Uma das preocupações mais urgentes com o ressurgimento dos talibãs era o destino dos direitos das mulheres. Sob seu governo anterior, antes de 2001, as mulheres afegãs enfrentaram severas restrições à educação, emprego e vida pública. A comunidade internacional assistiu ansiosamente ao relato de mulheres sendo expulsas de escolas e locais de trabalho, temendo a erosão dos direitos conquistados com dificuldade.
Logo após a retomada dos talibãs em 2021, eles tentaram apresentar uma imagem mais moderada para o mundo ocidental, prometendo respeitar os direitos das mulheres dentro da sua interpretação da lei islâmica e expressando disposição em cooperar com outras nações. No entanto, o ceticismo persistiu devido à história de opressão dos talibãs, deixando o ocidente muito cauteloso quanto às verdadeiras intenções deles. Como sabemos hoje, as mulheres não apenas foram proibidas de frequentar escolas e universidades, mas também de visitar vários espaços públicos, como parques, ginásios e, desde a semana passada, o parque nacional mais popular do país.
Em uma cena em que Mukhtar é questionado sobre essas questões, e comentando sobre o uso obrigatório do véu especificamente, ele responde com uma analogia contada pelo seu pai, dizendo que “se alguém lhe oferecer um pedaço de chocolate, fora da embalagem e que estava no chão, você não o aceitará com certeza, porque ele está sujo”.
Nash’at não é propriamente um realizador, mas um jornalista freelance da estação alemã Deutsche Welle e também da Al Jazeera. Talvez seja essa a razão pela qual ele nunca tenta interferir no que está registrando. Ele é apenas um observador do que se desenrola diante de sua lente. No entanto, embora suas imagens não revelem novos segredos, e só confirmam o que já era conhecido de todos, o efeito de choque é avassalador.
O clímax do filme ocorre quando os talibãs mostram a Nash’at todo o arsenal que eles encontraram dentro do complexo que dá título ao filme. Na correria da retirada das suas tropas, os americanos deixaram para trás um vasto conjunto de equipamentos militares e armamentos, que rapidamente caíram nas mãos dos talibãs. Isso incluiu tanques, veículos blindados, armas de fogo e aeronaves da Força Aérea Americana, dando aos talibãs acesso a capacidades militares que eles jamais pensariam ter. Esse influxo de equipamento militar avançado levantou preocupações sobre o novo poder militar do grupo e seu potencial não apenas para consolidar o controle no Afeganistão, mas também para representar ameaças à segurança da região.
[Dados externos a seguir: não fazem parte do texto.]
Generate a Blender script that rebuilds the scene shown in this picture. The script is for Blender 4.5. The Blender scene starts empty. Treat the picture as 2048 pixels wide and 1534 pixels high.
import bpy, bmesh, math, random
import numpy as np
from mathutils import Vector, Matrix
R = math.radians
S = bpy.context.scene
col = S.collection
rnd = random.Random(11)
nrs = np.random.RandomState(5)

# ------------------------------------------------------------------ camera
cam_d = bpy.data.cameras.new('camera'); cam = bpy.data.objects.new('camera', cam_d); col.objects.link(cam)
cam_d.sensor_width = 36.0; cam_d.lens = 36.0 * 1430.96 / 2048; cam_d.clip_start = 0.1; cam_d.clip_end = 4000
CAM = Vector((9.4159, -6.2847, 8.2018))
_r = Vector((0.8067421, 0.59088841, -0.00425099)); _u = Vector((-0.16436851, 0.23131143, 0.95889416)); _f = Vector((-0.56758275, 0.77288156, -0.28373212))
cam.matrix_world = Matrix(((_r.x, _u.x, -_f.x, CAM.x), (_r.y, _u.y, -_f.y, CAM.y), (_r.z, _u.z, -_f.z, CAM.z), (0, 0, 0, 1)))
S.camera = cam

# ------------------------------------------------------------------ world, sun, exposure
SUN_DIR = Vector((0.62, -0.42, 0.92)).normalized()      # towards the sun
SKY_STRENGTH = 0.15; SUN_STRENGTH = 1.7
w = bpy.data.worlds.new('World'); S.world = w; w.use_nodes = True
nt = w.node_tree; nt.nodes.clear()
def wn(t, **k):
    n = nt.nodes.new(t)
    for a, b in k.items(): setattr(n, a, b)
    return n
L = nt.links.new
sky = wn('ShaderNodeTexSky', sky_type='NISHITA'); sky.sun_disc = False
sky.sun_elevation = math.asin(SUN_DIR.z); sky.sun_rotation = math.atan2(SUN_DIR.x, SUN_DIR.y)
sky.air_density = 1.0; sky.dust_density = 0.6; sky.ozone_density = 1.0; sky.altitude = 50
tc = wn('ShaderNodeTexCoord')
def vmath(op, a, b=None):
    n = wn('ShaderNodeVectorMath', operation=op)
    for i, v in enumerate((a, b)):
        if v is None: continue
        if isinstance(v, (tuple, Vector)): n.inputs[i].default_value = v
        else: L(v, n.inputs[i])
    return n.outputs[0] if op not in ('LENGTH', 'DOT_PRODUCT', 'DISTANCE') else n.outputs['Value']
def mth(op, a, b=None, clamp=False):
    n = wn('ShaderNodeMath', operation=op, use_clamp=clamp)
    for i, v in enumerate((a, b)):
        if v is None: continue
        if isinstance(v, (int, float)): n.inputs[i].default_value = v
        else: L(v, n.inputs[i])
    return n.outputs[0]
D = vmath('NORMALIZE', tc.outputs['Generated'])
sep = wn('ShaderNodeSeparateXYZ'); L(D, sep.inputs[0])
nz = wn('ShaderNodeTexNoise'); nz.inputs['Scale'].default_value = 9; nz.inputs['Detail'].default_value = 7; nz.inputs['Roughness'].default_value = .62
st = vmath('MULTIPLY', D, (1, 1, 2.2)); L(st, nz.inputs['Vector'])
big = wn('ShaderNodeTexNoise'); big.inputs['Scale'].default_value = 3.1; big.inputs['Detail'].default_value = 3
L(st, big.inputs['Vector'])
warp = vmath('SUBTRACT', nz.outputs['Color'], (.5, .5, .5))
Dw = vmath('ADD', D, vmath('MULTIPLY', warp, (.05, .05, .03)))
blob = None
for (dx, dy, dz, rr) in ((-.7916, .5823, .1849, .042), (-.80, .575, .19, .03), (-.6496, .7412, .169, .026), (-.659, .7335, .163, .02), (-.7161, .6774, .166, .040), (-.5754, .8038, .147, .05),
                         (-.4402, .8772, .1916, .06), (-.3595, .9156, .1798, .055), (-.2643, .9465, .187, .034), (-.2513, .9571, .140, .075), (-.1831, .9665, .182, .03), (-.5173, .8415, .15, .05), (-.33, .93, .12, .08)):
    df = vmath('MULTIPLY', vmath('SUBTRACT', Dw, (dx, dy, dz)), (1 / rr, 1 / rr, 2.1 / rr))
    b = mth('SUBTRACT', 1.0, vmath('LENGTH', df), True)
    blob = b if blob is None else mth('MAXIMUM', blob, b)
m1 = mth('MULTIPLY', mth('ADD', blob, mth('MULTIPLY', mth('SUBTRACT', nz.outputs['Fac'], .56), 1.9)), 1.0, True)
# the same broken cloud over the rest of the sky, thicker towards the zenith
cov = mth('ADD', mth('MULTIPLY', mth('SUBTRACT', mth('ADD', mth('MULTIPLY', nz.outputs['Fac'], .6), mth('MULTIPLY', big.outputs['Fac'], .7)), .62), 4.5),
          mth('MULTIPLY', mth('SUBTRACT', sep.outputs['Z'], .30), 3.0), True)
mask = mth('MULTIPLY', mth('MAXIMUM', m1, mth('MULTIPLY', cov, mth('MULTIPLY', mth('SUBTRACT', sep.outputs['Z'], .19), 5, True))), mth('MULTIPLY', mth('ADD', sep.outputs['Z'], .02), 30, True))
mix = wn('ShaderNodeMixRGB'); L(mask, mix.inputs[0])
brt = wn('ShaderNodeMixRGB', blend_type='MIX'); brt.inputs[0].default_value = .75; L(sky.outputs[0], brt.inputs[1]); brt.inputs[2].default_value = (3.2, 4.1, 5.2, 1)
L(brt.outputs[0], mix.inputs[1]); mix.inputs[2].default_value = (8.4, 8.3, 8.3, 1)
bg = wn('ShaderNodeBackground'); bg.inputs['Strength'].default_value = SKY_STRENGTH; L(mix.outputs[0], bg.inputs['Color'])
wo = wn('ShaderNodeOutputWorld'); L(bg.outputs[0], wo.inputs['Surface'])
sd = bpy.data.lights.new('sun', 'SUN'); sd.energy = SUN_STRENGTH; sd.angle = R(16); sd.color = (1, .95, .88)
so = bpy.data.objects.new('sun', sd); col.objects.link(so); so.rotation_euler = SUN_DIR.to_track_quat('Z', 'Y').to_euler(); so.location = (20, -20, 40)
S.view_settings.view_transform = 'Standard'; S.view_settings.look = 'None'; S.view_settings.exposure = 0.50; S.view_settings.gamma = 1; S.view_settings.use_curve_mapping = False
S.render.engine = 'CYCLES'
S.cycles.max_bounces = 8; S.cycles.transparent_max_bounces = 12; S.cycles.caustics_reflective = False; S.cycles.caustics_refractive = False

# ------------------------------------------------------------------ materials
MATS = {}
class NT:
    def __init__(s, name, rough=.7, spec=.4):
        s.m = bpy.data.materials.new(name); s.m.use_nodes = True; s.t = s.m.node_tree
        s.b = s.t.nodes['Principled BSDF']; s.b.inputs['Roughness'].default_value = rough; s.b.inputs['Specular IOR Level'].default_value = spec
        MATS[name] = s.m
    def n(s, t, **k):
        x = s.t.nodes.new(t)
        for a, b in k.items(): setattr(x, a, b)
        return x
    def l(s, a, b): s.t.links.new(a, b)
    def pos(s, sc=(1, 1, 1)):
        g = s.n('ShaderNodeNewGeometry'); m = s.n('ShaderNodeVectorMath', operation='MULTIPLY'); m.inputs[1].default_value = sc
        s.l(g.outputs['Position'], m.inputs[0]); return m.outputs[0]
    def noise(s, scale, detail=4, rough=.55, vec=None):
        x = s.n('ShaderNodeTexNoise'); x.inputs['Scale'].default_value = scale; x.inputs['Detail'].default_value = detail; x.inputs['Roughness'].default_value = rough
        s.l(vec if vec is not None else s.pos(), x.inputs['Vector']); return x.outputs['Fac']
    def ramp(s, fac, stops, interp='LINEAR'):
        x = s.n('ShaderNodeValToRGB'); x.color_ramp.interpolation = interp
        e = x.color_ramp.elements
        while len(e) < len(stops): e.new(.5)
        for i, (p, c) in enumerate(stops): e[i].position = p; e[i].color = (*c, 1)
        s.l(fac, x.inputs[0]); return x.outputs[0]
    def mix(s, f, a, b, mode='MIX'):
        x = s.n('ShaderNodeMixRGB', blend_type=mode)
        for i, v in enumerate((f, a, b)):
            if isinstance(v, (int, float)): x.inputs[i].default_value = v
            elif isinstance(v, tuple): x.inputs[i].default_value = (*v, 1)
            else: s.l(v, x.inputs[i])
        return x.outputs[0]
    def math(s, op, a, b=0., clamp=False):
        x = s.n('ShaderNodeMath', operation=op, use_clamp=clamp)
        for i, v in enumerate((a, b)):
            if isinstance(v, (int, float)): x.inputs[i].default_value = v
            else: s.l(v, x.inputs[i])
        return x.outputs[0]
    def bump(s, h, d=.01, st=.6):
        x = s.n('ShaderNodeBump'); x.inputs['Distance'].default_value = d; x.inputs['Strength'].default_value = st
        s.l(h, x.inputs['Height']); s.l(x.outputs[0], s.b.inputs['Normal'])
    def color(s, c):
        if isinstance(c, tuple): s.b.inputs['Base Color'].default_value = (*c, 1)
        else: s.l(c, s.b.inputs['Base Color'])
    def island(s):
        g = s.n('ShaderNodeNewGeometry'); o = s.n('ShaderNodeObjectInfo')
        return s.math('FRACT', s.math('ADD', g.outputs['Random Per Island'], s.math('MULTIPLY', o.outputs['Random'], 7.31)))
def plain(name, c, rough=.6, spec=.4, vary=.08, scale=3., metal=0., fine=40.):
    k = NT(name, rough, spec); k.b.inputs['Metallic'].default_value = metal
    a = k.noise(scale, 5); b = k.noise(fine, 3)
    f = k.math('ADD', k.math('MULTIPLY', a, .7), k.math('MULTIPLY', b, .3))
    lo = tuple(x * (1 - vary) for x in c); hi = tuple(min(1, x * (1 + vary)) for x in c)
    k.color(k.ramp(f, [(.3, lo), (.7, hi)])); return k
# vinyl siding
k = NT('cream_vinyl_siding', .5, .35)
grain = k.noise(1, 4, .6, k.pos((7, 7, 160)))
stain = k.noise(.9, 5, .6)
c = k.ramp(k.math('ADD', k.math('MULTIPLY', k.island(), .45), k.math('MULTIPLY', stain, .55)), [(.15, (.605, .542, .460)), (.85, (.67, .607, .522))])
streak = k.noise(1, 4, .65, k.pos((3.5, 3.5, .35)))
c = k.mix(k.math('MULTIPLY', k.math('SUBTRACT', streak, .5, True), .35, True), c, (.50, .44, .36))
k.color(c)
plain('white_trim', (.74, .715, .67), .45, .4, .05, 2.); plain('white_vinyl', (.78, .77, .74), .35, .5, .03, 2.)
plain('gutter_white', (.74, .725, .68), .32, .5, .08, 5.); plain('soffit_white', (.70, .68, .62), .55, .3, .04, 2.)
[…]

Ao final do filme, a certeza que nos fica é que Mansour e os talibãs são um perigo para o mundo e chegaram com sede de vingança e controle. Enquanto helicópteros americanos recém restaurados dominam os céus sobre um desfile militar na presença da China, Rússia e Irã, a sombra da incerteza paira mais densa do que nunca. Com cada dia que passa, as mulheres são relegadas a cidadãs de segunda classe, e os ativos militares fluem em direção aos talibãs.
O documentário de Nash’at, mesmo sem desvendar segredos inéditos ao mundo, lança luz às complexidades e os desafios profundos que assombram os afegãos, deixando o futuro de uma nação em suspenso. Neste novo cenário, as apostas são altas, e as esperanças são tênues, iluminando o caminho à frente com uma urgência indiscutível.